I did some research and discovered (in the entry for 18 June 1964 in Keith Badman's The Beach Boys: The Definitive Diary of America's Greatest Band on Stage and in the Studio) that the Beach Boys' version of "Blue Christmas" was arranged by Dick Reynolds.  While Wilson didn't arrange it himself, he probably had a hand in putting in that quotation because he's acknowledged Gershwin's influence and mentioned Rhapsody in Blue in particular.  The Reimagines Gershwin album provides ample evidence.
Purely as a reference, it's also interesting because "blue" is in the title of both works (and in the lyrics of "Blue Christmas").  To some degree, quoting Gershwin's Rhapsody in Blue gives more depth to "Blue Christmas."  There's the feeling of "Blue Christmas" itself, but then - because of that quotation - there's an injection of the feeling of the Rhapsody in Blue too.

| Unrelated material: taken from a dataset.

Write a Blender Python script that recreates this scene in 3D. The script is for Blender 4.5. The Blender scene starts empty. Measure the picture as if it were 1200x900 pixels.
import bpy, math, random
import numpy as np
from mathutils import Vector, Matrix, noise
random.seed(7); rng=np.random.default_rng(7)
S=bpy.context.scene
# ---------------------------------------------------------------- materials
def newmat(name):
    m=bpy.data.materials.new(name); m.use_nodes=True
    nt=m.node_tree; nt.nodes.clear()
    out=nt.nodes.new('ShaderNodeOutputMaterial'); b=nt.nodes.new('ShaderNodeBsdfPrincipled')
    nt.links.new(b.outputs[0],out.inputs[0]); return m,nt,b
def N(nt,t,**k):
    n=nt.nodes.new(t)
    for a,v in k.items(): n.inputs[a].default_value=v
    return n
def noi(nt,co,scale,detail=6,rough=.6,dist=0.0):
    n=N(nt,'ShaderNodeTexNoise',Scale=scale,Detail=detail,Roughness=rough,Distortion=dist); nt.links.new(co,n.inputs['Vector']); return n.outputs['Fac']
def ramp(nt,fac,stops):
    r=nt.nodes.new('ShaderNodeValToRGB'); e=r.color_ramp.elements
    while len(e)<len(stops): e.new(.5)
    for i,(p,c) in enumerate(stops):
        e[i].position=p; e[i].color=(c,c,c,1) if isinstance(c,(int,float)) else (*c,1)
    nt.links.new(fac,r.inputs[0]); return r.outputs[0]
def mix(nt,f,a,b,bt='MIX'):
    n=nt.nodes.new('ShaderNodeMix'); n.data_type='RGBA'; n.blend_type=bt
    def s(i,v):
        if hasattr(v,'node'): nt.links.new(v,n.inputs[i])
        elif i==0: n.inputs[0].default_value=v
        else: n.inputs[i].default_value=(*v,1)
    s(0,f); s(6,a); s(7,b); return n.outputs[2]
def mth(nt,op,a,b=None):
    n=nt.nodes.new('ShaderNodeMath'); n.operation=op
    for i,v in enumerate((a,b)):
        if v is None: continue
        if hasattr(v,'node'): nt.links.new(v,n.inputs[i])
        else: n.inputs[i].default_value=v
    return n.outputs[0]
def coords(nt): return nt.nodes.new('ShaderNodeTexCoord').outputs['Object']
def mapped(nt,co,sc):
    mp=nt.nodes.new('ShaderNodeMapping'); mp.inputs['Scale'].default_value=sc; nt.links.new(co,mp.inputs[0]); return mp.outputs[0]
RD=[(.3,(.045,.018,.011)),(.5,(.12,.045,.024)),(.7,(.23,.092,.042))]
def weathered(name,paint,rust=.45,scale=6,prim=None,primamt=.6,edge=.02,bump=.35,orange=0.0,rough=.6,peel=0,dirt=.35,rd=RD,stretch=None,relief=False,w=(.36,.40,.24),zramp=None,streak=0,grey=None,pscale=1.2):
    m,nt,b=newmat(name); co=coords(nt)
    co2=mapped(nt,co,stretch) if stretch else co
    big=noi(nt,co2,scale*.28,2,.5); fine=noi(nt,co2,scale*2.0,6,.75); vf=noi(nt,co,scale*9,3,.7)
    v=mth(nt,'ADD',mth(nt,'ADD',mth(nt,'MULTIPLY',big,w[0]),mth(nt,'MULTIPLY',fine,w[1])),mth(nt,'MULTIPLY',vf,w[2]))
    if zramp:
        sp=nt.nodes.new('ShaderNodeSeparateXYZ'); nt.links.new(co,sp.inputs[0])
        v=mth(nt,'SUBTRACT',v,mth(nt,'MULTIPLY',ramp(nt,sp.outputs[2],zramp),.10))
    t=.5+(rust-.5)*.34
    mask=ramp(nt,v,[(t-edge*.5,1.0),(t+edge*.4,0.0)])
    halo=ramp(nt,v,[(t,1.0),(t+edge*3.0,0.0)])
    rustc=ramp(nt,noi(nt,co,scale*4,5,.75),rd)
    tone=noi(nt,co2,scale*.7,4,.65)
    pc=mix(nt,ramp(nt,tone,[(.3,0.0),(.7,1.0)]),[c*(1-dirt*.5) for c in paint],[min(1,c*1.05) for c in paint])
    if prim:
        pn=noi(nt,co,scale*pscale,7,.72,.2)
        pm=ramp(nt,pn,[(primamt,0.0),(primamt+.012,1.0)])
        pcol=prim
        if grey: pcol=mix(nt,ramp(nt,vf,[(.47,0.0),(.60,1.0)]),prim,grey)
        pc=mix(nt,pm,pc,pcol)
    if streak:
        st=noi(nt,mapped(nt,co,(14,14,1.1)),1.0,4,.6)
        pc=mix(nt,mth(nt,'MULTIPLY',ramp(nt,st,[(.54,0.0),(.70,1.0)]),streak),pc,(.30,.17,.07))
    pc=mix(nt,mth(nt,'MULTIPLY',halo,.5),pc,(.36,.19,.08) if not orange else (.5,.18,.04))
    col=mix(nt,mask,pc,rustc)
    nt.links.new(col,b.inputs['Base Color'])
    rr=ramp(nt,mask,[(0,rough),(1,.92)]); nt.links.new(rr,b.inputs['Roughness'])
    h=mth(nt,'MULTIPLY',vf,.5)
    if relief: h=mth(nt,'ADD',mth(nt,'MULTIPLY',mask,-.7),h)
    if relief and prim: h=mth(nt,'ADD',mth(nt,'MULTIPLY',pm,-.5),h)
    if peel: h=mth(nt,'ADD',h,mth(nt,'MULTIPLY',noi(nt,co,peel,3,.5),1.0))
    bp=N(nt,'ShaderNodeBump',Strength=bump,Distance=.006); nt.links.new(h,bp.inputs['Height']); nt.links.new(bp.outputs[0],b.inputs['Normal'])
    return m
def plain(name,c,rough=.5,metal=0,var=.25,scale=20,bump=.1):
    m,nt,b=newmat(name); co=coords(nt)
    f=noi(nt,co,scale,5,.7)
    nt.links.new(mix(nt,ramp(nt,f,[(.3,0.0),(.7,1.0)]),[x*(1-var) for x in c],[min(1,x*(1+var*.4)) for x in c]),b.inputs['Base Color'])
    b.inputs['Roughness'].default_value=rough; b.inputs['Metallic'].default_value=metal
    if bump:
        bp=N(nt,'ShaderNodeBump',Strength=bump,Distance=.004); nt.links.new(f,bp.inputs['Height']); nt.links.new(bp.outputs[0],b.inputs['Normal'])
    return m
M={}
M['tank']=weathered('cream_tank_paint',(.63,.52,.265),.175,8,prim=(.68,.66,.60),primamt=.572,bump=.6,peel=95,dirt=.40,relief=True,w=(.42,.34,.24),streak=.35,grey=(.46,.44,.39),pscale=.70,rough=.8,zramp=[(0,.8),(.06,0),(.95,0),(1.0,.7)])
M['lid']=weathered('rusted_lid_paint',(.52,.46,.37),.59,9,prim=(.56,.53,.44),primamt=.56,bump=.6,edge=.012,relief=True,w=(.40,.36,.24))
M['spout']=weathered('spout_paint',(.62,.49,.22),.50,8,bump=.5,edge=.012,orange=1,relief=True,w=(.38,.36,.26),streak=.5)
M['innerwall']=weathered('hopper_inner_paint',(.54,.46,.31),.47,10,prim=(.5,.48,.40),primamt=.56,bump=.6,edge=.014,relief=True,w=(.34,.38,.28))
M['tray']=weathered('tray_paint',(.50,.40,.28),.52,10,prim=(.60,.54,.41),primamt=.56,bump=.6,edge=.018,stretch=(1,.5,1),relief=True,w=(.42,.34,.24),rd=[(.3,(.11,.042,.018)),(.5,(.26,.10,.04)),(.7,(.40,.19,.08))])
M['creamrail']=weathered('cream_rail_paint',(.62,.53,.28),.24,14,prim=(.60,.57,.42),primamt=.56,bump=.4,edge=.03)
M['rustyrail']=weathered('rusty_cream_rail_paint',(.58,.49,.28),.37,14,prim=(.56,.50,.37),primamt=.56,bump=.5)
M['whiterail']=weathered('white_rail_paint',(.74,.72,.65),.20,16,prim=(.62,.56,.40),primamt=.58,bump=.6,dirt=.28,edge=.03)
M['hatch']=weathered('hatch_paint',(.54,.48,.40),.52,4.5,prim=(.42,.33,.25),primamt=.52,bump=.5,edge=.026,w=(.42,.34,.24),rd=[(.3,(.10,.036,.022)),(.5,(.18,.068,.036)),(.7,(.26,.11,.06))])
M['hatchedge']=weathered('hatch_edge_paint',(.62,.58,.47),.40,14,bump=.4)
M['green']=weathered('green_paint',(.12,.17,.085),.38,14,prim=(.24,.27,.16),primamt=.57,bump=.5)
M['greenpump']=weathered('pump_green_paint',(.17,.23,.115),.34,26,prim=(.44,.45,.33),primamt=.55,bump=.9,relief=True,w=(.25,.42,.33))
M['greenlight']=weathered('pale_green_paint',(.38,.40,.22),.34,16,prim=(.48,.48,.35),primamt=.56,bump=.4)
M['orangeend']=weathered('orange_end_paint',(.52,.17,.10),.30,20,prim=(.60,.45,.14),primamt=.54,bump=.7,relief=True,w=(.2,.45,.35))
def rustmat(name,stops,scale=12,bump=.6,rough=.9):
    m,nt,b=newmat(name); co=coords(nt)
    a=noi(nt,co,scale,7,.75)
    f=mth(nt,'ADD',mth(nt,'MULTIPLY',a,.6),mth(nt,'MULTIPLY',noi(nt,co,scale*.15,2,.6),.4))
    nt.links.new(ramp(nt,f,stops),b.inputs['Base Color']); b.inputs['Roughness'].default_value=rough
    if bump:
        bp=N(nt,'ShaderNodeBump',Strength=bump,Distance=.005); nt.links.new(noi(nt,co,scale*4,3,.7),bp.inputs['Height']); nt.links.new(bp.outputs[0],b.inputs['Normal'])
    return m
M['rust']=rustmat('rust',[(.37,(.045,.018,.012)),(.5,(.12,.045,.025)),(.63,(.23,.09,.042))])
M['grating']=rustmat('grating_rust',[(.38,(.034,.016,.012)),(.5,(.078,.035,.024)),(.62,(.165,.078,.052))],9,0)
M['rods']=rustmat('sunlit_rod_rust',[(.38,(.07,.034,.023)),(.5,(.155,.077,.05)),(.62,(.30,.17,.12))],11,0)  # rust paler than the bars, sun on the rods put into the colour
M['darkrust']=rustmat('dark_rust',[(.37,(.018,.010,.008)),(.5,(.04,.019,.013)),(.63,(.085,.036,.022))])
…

I transcribed "Blue Christmas" when I listened to the album a second time, and I found something interesting about the song itself, not just the Beach Boys' version.  The lines in the first verse all have line-ending rhymes ("without you" rhymes with "about you," and "tree" rhymes with "me"), but that same structure isn't in the second verse.  The first two lines rhyme ("certain" with "hurtin'"), but not "You'll be doin' alright with your Christmas of white / But I'll have a blue, blue Christmas."  Instead of line-ending rhymes, there's internal rhyme in the third line ("alright" and "white") and no rhyme at all in the fourth line, either within the line itself or with any other line.  That surfeit of rhyme in the third line and the lack of rhyme in the fourth poetically mirror the lyrics themselves.  "You'll be doin' alright" with internal rhyme, "But I'll have a blue, blue Christmas" with no rhyme at all.
I'm still sticking with just Pet Sounds and the SMiLE sessions for now, but I found this Gershwin quote in "Blue Christmas," and I felt I should reblog it here.